ACORN housing director Ismene Speliotis says she’s “happy” that HPD is awarding her group the buildings, but she hopes to convince the agency to let it sell the rehabbed properties exclusively to homebuyers with limited incomes. MHANY has put together financing to make them affordable for families earning as little as $32,000 a year.

“We want to sell these to people whose income reflects the income levels of these communities,” said Speliotis, “instead of using them to fuel gentrification.”

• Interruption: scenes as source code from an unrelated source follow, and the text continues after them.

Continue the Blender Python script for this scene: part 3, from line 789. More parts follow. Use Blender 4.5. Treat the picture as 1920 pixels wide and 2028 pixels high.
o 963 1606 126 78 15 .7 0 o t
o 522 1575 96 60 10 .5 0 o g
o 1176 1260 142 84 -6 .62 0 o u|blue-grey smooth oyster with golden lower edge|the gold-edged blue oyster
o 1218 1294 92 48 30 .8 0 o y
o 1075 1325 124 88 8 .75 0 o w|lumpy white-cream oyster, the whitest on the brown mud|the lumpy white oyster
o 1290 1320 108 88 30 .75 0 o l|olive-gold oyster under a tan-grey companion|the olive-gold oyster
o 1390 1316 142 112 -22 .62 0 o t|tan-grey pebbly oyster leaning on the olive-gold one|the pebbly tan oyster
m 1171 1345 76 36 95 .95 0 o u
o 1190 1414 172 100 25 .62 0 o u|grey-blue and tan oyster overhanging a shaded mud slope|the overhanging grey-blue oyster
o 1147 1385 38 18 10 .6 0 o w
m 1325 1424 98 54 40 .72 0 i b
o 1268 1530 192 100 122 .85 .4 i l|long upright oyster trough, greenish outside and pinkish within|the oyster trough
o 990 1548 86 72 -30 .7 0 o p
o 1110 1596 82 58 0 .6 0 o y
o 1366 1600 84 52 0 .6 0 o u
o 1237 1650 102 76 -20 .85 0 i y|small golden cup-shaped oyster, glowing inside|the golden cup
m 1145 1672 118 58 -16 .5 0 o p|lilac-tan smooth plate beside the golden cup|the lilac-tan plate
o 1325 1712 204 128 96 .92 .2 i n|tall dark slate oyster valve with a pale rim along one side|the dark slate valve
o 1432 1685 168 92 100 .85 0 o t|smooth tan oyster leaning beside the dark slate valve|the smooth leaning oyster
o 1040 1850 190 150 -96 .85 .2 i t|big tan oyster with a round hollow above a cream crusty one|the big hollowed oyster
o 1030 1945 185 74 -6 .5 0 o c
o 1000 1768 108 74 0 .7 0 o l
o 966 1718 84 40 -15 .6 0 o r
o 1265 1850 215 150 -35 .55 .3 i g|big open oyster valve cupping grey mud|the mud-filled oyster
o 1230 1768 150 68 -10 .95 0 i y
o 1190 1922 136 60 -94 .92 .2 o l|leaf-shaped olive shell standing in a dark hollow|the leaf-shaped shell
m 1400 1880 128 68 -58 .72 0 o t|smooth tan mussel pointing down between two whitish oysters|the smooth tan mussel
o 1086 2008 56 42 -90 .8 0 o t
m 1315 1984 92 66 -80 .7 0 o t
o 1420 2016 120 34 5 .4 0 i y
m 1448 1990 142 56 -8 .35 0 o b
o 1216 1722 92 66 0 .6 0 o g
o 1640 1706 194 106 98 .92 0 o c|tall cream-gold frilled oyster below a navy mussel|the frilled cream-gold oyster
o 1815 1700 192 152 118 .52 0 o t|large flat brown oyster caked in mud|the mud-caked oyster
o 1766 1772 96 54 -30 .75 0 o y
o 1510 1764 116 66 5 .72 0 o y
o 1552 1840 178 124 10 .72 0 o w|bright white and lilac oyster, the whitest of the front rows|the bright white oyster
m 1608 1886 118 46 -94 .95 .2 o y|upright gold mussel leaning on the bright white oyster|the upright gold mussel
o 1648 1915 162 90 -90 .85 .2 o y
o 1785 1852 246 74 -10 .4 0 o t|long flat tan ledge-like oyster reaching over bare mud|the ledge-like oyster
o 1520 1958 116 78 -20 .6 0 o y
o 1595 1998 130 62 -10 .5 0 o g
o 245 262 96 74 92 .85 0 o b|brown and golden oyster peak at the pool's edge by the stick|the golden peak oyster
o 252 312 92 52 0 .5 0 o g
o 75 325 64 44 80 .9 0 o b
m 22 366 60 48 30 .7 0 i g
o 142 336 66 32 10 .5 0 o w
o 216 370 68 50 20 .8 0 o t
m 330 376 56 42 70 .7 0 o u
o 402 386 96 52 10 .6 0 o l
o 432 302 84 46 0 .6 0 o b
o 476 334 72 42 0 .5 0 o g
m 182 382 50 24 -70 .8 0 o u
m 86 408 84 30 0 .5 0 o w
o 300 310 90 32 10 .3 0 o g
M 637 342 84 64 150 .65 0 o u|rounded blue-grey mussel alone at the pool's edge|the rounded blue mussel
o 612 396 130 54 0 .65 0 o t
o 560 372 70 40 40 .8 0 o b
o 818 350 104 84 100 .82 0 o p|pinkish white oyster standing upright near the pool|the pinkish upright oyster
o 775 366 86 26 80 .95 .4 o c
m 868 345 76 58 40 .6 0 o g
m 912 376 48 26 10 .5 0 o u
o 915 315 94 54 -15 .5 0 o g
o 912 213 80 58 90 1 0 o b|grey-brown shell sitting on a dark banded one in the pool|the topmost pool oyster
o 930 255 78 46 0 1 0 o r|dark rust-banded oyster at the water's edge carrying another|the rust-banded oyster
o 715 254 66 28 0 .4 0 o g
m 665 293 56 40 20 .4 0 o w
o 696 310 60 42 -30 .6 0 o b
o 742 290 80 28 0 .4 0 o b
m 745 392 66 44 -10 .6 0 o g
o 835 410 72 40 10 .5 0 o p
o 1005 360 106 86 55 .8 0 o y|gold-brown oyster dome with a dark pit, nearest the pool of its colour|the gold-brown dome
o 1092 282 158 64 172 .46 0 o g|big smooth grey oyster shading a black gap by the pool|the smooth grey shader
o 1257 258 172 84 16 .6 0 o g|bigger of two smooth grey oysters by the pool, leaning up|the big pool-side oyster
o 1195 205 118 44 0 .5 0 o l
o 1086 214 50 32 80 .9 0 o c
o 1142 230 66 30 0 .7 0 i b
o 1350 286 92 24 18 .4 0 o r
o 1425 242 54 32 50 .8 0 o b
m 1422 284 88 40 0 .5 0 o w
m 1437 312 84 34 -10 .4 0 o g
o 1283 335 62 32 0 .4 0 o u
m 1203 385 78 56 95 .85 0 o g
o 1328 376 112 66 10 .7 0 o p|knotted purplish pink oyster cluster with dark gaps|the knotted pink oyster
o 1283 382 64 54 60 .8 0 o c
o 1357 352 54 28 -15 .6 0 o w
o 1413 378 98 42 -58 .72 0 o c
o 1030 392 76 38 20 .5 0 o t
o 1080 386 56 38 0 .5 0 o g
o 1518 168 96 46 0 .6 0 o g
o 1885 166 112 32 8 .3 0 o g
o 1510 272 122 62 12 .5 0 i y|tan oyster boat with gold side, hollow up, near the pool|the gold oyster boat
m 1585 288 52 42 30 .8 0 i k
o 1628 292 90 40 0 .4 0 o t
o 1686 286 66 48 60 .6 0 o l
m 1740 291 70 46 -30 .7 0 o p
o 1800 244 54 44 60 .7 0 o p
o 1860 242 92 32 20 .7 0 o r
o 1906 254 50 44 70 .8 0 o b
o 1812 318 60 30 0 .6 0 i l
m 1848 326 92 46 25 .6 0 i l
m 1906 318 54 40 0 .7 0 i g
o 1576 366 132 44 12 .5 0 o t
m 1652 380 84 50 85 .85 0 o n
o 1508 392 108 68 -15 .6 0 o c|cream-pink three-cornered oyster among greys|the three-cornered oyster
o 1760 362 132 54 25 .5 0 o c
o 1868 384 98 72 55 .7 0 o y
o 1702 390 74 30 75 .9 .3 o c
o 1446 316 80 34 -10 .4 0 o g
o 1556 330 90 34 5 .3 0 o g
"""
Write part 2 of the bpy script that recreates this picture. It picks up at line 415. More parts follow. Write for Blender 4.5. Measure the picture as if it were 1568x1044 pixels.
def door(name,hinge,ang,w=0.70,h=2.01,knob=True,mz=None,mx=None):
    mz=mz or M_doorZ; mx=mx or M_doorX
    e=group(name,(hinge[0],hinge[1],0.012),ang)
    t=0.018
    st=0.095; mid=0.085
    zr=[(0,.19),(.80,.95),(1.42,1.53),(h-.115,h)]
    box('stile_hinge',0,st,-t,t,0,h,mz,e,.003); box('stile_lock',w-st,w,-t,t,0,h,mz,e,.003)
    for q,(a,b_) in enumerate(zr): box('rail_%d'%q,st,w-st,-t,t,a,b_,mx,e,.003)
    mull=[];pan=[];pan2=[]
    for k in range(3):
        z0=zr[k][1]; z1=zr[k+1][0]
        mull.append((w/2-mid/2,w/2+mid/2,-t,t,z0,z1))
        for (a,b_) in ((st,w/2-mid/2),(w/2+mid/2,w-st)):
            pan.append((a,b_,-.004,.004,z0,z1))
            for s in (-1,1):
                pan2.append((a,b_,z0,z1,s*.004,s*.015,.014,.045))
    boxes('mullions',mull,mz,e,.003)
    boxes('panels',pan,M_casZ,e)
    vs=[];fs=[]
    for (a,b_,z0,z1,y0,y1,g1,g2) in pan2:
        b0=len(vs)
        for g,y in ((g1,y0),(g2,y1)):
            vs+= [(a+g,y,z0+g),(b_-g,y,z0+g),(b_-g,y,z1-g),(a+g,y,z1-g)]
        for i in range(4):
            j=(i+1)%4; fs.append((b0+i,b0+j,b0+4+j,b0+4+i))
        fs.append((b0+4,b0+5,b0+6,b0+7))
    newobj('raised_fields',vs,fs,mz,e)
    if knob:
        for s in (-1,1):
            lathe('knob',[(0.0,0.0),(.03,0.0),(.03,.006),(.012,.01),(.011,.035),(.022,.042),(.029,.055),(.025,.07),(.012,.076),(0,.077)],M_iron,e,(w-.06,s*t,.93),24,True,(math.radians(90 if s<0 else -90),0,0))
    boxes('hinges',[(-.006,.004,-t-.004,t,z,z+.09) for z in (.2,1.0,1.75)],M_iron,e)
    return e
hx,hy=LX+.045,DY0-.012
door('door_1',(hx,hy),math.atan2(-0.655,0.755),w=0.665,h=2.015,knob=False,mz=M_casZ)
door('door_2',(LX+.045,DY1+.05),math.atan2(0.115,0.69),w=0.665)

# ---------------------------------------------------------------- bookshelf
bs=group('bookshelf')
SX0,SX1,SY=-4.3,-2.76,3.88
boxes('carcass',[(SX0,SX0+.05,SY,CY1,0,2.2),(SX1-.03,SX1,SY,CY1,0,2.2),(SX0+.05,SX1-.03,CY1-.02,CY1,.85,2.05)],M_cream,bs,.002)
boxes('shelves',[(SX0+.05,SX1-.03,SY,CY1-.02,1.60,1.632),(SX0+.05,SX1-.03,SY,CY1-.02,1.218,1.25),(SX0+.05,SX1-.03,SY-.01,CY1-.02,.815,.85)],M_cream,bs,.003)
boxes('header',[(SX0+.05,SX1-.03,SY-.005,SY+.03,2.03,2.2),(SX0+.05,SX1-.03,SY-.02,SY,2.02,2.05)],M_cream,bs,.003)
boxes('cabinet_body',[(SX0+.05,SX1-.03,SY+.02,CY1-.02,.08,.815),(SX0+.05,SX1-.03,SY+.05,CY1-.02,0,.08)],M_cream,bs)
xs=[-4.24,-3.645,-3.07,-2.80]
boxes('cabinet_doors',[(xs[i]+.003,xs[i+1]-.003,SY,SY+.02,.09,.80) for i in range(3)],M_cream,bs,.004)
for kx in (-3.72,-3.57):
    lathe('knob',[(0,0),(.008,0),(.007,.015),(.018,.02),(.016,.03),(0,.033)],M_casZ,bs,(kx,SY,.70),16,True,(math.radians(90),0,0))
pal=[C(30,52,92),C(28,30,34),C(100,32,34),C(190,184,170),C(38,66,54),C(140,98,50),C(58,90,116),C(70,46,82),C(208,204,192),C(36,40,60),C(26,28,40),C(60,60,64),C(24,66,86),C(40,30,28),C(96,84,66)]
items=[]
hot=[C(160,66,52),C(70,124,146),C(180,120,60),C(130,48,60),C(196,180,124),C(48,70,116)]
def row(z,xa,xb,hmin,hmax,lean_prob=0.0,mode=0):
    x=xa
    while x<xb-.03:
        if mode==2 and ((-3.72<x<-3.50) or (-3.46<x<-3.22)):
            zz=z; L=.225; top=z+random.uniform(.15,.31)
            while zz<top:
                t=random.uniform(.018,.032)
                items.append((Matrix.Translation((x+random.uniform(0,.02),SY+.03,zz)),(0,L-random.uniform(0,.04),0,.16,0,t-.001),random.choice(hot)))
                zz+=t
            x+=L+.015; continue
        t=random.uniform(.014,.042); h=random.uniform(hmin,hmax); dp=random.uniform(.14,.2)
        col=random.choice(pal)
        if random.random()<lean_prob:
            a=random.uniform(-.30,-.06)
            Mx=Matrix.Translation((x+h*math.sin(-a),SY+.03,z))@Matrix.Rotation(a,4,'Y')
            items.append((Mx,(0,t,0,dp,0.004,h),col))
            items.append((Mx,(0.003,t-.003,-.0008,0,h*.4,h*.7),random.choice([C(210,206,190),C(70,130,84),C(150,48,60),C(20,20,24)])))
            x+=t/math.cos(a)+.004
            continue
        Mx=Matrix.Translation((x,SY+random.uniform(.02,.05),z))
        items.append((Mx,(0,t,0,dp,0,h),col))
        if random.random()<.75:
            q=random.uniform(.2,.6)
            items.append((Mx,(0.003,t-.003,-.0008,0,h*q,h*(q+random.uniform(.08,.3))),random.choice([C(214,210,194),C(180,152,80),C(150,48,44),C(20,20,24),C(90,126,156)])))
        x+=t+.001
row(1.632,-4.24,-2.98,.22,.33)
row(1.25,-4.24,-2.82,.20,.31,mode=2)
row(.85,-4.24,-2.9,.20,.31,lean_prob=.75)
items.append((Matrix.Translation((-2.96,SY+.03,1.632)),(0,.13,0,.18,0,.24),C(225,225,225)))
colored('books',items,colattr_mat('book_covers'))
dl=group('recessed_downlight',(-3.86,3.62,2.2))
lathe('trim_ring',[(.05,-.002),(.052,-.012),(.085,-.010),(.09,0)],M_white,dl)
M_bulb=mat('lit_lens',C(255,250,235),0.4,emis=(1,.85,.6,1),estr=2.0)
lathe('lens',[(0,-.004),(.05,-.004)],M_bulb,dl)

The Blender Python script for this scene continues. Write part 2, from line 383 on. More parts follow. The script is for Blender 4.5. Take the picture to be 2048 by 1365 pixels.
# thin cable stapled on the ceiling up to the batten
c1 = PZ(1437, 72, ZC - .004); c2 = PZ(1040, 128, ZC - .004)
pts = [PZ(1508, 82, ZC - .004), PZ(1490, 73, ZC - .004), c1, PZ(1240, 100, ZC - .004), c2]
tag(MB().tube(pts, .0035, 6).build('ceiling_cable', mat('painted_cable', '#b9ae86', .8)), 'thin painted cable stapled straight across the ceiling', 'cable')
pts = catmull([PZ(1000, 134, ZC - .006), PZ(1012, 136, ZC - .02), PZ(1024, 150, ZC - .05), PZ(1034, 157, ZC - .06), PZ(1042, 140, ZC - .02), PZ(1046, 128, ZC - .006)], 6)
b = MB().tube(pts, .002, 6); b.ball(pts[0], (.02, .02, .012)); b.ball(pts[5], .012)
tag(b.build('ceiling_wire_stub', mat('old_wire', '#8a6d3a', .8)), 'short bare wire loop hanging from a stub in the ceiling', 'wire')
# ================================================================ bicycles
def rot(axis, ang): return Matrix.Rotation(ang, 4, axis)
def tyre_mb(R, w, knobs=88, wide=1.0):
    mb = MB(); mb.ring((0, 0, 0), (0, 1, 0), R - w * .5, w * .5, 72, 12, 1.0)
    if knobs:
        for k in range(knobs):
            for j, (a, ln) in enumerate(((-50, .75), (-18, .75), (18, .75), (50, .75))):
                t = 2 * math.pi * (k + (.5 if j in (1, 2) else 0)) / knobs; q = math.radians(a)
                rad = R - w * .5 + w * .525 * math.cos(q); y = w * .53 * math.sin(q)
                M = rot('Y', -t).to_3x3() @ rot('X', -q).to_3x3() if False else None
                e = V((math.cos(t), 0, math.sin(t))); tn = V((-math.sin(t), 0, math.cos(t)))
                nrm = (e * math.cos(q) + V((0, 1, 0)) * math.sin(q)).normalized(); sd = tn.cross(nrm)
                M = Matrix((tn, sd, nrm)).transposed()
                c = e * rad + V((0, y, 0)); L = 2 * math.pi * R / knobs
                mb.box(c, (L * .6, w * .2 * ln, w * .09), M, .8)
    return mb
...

A much larger controversy is brewing around the fate of several dozen other 203(k) properties in Harlem and Bushwick, which HPD has yet to sell. Tenants of these buildings have asked the city to give their buildings to nonprofit groups that want to form low-income cooperatives.

Other organizations seem to be interested, too, however. According to Michael Figueroa, a tenant at 432 Jefferson Street in Bushwick, a staffer from Ridgewood-Bushwick Senior Citizens Council, a local nonprofit housing group, knocked on his door last week and told him she was there to “‘organize the tenants.'”

“I told her we’re already organized,” said Figueroa, whose building, along with 17 others in the area, has asked to create cooperatives with the Urban Homesteading Assistance Board. “I’m president of the tenants association!”

Figueroa and his neighbors fear HPD may award the buildings to Ridgewood-Bushwick because of its connection to local state Assemblymember Vito Lopez, who chairs the assembly’s housing committee and founded the organization.

HPD says it will make decisions on roughly another 250 buildings, including those in Bushwick, over the next few months.